Aveva molta paura di rifarsi male, di dover
sopportare di nuovo tutto quello che aveva sopportato da sola durante i lunghi mesi di infortunio ma
ciò che più la spaventava era la paura di non poter più giocare come aveva giocato fino ad allora,
aveva paura di doversi arrendere! D. aveva sofferto molto durante il suo stato di fermo e la
riabilitazione: lei adorava giocare, lo sport per lei era fonte di realizzazione personale, aveva
collezionato una lunga serie di successi sportivi e l'unico suo desiderio era quello di poter tornare ad
essere quella di prima.
Bisogna sottolineare il fatto che in casa avevano preso molto male la
questione dell'intervento e dello stato di fermo a letto durato ben 40 giorni; quando la vedevano
uscire per recarsi agli allenamenti la facevano sentire in difficoltà dicendole di non andare, che
prima o poi si sarebbe fatta di nuovo male e altre cose di questo genere.
Iniziammo così un lavoro di Mental Training incentrato sull'obiettivo a breve termine di ritornare ad allenarsi e giocare senza
timore.
I pensieri di D. durante gli allenamenti erano molto negativi, lei pensava continuamente che
avrebbe potuto farsi male, era terrorizzata all'idea di battere il ginocchio, non riusciva a concentrarsi
sulla traiettoria seguita dal pallone, né sui movimenti delle avversarie: non si confidava con nessuno,
i suoi genitori erano all'oscuro di tutto e lei riusciva a parlare dei suoi dubbi e dei suoi timori solo
con me.
La situazione peggiorò quando il ginocchio si gonfiò all'improvviso e il suo ortopedico le
disse che forse avrebbe dovuto operarsi di nuovo: lei sprofondò in uno stato di temporanea
depressione, fortunatamente ben presto superato grazie ai miglioramenti conseguiti durante un
secondo ciclo riabilitativo.
Cominciai a notare dei progressi dopo qualche settimana di lavoro: il
rilassamento le serviva molto per ritrovare calma e sicurezza, e ben presto il suo carattere deciso e
battagliero ebbe il sopravvento sui suoi timori.

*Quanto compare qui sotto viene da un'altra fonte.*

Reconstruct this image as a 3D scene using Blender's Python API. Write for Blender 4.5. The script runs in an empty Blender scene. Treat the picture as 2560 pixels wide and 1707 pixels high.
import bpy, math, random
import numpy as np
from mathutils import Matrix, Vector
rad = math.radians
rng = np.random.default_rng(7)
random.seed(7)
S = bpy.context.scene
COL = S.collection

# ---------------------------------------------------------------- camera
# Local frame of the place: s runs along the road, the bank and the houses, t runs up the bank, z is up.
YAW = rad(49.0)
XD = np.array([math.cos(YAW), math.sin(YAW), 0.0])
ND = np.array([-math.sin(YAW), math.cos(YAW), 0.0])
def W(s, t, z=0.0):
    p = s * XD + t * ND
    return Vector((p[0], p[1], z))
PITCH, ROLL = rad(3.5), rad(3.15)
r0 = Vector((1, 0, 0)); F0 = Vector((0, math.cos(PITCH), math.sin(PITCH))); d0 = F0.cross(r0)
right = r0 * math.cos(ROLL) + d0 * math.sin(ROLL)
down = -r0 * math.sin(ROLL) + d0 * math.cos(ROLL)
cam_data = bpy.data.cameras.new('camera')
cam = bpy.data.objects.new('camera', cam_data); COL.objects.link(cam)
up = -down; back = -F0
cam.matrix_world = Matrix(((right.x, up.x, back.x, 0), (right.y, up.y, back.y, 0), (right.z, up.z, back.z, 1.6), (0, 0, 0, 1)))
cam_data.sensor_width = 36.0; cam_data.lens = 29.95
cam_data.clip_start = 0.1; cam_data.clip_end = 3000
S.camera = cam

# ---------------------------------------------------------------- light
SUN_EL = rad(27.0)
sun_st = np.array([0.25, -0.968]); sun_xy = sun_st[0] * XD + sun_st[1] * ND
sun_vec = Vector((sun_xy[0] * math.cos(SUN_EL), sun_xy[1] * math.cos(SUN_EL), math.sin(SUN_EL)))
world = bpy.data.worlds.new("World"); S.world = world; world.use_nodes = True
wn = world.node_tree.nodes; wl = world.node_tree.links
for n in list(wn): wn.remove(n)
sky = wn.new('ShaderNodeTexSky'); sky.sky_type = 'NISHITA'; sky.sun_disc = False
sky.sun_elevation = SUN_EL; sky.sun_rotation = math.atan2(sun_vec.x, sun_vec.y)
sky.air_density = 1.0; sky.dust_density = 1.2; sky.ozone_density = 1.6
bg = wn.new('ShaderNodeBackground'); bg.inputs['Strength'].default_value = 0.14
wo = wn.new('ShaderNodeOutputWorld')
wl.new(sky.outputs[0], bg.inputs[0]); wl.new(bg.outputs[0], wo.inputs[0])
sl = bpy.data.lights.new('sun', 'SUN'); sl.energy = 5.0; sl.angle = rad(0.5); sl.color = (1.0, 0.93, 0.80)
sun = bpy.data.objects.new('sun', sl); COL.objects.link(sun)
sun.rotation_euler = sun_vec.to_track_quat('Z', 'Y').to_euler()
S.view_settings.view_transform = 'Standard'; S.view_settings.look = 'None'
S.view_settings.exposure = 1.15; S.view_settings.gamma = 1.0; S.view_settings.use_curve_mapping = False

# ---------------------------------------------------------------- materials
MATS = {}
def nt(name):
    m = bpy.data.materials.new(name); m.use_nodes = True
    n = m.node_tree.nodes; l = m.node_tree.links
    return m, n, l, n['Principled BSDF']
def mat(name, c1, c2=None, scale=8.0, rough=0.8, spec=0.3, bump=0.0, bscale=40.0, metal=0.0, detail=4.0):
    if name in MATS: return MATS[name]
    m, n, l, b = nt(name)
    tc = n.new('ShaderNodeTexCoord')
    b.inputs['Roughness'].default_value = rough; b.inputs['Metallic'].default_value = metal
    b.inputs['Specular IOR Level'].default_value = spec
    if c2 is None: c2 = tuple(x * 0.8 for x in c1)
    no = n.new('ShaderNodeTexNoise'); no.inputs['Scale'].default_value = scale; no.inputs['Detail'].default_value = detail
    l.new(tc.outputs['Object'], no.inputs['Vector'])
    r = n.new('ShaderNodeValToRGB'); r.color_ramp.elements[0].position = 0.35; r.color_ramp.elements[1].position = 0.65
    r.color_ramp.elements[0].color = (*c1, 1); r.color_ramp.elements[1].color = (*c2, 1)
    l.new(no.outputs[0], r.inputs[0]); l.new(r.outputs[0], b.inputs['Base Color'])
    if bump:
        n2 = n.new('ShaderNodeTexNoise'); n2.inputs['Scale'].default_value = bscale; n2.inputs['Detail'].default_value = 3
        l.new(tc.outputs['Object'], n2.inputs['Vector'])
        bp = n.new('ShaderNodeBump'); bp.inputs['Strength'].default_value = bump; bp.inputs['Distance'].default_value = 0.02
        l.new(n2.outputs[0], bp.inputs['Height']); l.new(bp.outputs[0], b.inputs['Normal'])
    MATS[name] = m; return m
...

Il momento decisivo avvenne quando il suo
allenatore e la sua squadra insistettero affinché lei tornasse a giocare in una partita importante: lei
non voleva giocare, era combattuta tra il desiderio di provare e la sua grande paura.
Io la incoraggiai
a scendere in campo, ero convinta che ce l'avrebbe fatta: sottolineai il fatto che non aveva niente da
perdere, che rimandare il momento della verità non serviva a nulla.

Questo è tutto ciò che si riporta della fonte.